Trigg believes the death of her son stems from a feud between the MOB street gang and a group that calls itself the “2500 Block.”

She described the “2500 Block” as a group of people who grew up in the 2500 block of Caroline Street, a small side road connecting East Pontiac and East Suttenfield streets.

While he did not grow up on that street, Trigg’s son was friends with the group.

“Nobody did anything illegal,” Trigg said. “They weren’t out dealing drugs or taking anything from people. They were just a group of boys who hung out.”

Trigg said things escalated between the two groups with the shooting death of an 18-year-old man found in an empty lot on the southeast side last month.

Her son was soon a target, she said, and he was shot outside her home while taking out some trash in the middle of February, suffering non-life-threatening wounds.

“These kids think the street life is so glamorous,” she said. “They don’t think it’s glamorous to get a job. They think it’s glamorous to go out and rob someone or beat someone up.”

As she was speaking, her son’s daughter, 3-year-old Marianna Adams, peaked her head from inside Trigg’s home. The little girl with braids nestled right into her grandmother, looked down at an iPhone in Trigg’s lap and shouted, “Bubbles!”

It’s a game on the phone the girl loves, one that Trigg plays with her.

She hugged the little girl and asked how she was doing. The girl smiled back. She had food all over her face – possibly icing or something sweet.

“She doesn’t know,” Trigg says. “I don’t even know how I’m going to tell her.
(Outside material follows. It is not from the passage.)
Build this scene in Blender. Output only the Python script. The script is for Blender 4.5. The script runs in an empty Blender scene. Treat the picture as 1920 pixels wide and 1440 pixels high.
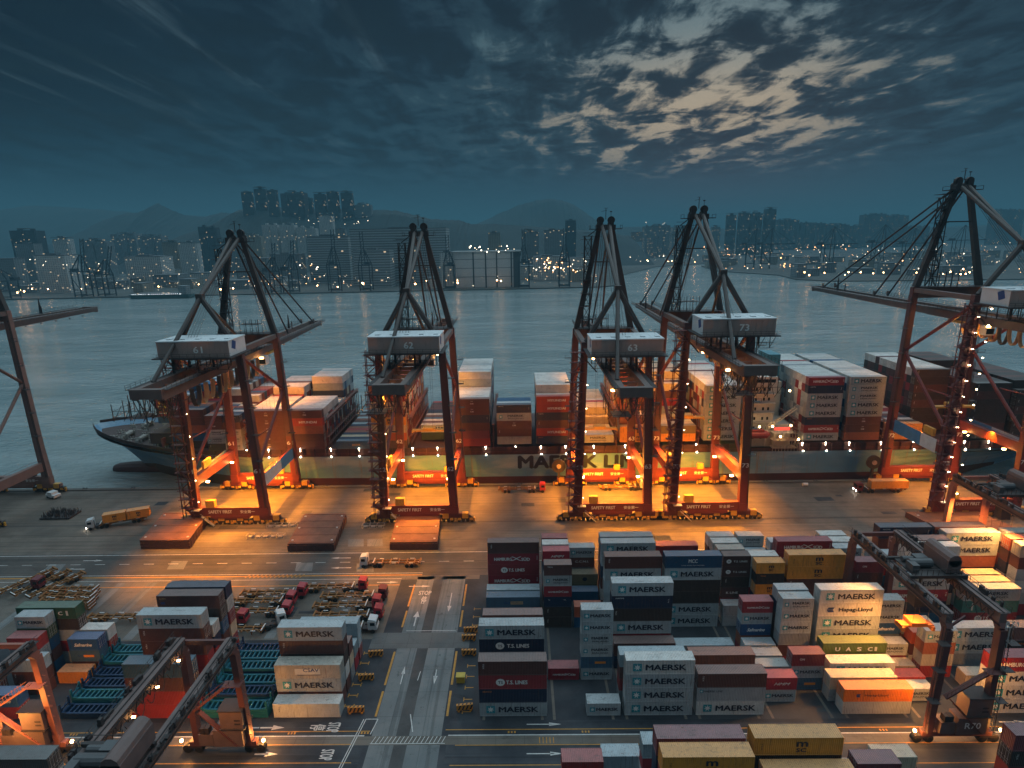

For right now, he’s out of town.”

Late Friday afternoon, the Allen County coroner ruled Demarcus Adams’ death the eighth homicide of the year in Fort Wayne and Allen County.

“He was a fun-loving person,” Trigg said. “I know he would’ve done amazing things. Now I’m burying him. He didn’t even make it to 25.”

The coroner had yet to conclude an autopsy or release the identity of the man found in the middle of Reed Street.